Owning a home in Winnipeg is not cheap. The Real Property Association of Canada does an annual property tax survey for major cities in Canada. In 2015, Winnipeg had the highest taxes paid per $1,000 of assessment at $12.49 (includes school taxes). The average was $8.88 per $1,000.

It is important to note frontage levies are not included in this survey, as noted by Julia St. Michael, the director of research in charge of conducting the survey. She is not aware of any other municipality charging this type of frontage levy. The rate per square foot of lot frontage is $5.45. Since 2010, it has more than doubled.

It should also be noted that Manitobans are suffering from tax fatigue — more so than other Canadians. An Angus Reid Institute poll this year showed that Manitobans stood out in claiming taxes as far higher in significance than any other issues, with the exception of the economy.

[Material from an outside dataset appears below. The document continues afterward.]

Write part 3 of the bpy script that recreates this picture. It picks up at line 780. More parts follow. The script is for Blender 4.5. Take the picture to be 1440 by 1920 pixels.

So if we are introducing a new tax, which will not only impact new home buyers but the existing real estate market and the economy as a whole, it behooves the city of Winnipeg and local political leaders to step back and do meaningful consultation with an industry that is vital to driving our local economy.

“The implications and impact of bringing in fees as high as we saw at our meeting in August are profound,” said Eric Vogan, head of the Urban Development Institute and vice-president of Qualico Communities. “It will be counter-productive as the City of Winnipeg will drive future tax base outside the city.

He added that such a fee “will be hard to recover from if implemented.”